Fedyszak-Radziejowska: Rządząca ekipa nie jest w stanie przestrzegać reguł demokracji. Nie możemy czuć się bezpiecznie
Rzecz polega na tym, że obecnej ekipie chodzi już nie o diagnozę, ale tylko o władzę - powiedziała Barbara Fedyszak-Radziejowska.
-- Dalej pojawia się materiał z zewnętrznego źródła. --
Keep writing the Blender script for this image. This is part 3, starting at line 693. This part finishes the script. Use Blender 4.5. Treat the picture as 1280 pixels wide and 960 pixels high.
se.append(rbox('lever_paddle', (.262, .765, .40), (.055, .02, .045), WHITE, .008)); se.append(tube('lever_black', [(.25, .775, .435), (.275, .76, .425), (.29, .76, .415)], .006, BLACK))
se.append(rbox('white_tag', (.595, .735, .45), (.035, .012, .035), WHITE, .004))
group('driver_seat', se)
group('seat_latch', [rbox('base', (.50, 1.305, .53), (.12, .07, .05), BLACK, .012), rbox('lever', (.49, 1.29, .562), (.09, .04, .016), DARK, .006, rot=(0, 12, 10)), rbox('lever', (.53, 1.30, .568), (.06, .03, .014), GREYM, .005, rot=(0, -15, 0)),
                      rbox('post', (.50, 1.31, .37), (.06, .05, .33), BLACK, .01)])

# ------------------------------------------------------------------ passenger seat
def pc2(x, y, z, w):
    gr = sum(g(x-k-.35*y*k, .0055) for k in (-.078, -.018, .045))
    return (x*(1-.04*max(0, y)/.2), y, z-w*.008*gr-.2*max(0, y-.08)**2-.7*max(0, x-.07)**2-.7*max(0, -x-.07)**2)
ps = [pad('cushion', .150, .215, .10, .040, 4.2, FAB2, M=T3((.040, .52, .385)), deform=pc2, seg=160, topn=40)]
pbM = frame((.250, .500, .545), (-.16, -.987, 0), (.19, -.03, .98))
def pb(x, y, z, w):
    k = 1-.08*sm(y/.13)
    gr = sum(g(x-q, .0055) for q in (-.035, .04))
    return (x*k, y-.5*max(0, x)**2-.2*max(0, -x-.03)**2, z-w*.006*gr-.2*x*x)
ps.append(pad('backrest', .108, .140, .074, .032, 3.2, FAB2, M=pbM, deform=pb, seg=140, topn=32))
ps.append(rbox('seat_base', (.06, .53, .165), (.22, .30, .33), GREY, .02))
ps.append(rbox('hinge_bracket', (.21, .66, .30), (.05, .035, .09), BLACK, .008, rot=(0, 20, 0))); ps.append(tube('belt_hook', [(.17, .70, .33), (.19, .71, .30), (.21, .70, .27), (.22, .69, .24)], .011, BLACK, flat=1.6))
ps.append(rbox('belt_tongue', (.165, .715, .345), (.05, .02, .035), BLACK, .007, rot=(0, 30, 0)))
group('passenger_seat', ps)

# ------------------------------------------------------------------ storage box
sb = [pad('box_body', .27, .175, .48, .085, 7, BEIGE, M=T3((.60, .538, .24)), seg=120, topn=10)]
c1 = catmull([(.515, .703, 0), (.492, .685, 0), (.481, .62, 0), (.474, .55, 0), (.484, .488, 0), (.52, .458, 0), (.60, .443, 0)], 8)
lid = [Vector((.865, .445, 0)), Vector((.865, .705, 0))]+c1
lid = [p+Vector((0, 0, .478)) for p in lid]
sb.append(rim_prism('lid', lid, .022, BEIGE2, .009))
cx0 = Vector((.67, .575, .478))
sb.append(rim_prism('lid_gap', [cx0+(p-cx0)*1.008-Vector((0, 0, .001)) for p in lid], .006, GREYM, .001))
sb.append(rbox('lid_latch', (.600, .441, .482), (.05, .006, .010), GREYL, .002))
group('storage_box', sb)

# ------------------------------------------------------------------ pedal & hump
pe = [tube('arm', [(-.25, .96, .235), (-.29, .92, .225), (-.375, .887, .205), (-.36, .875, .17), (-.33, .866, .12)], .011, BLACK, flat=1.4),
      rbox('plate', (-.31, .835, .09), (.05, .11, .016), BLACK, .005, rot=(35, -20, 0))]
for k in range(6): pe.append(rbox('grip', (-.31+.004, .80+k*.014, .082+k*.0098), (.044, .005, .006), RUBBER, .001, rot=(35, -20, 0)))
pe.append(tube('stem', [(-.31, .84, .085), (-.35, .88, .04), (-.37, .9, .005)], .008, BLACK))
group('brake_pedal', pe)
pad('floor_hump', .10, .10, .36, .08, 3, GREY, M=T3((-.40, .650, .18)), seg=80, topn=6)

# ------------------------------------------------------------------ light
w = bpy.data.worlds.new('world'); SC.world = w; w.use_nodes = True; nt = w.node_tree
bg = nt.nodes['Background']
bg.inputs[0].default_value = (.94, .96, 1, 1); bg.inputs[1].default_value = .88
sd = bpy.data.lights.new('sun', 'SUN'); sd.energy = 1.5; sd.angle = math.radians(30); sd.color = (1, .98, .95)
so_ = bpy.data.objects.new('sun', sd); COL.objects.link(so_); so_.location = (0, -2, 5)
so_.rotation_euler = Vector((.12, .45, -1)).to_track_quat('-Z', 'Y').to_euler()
Socjolog podkreśliła, że rządzący mówią nam dziś: "my mamy mieć władzę i dla tej władzy jesteśmy skłonni łamać reguły demokracji".
Fedyszak-Radziejowska zapytana dlaczego widoczna jest tak mała mobilizacja Polaków wobec kompromitacji rządu obnażonej na nagraniach ujawnionych przez "Wprost" stwierdziła, że nie widzi powodu, aby obywatele mieli wychodzić na ulice. - Po to mamy instytucje kontrolne, żeby w takich sytuacjach działały - mówiła dodając, że w demokratycznym państwie prawa wizja społeczeństwa, które musi wywoływać powstanie, aby wywrzeć presję na rządzących byłaby absurdem.
"Zdanie na temat tego, że państwo nie istnieje jest rewelacyjne"
Odnosząc się do samej treści nagrań stwierdziła: "Uważam, że zdanie na temat tego, że państwo nie istnieje jest rewelacyjne". - Okazuje się, że rządzący zgadzają sie z diagnozą partii opozycyjnej - podkreśliła tłumacząc, że nie ma już różnicy w diagnozie między Sienkiewiczem a Kaczyńskim. - Oni wiedzę, że ci których zwalczali i których nie chcą dopuścić do władzy w diagnozie stanu państwa mają rację - przekonywała dodając, że dziś obowiązkiem ekspertów i dziennikarzy jest zastanowienie się nad tym, co to znaczy. - A rzecz polega na tym, że tu chodzi już tylko o władzę - oceniła socjolog. - Już nie chodzi o różnicę w diagnozie, tylko rządzący mówią nam: "my mamy mieć władzę i dla tej władzy jesteśmy skłonni łamać reguły demokracji" - powiedziała.
- Rządząca ekipa nie jest w stanie przestrzegać reguł demokracji, a to oznacza, że nie możemy czuć się bezpiecznie - skwitowała.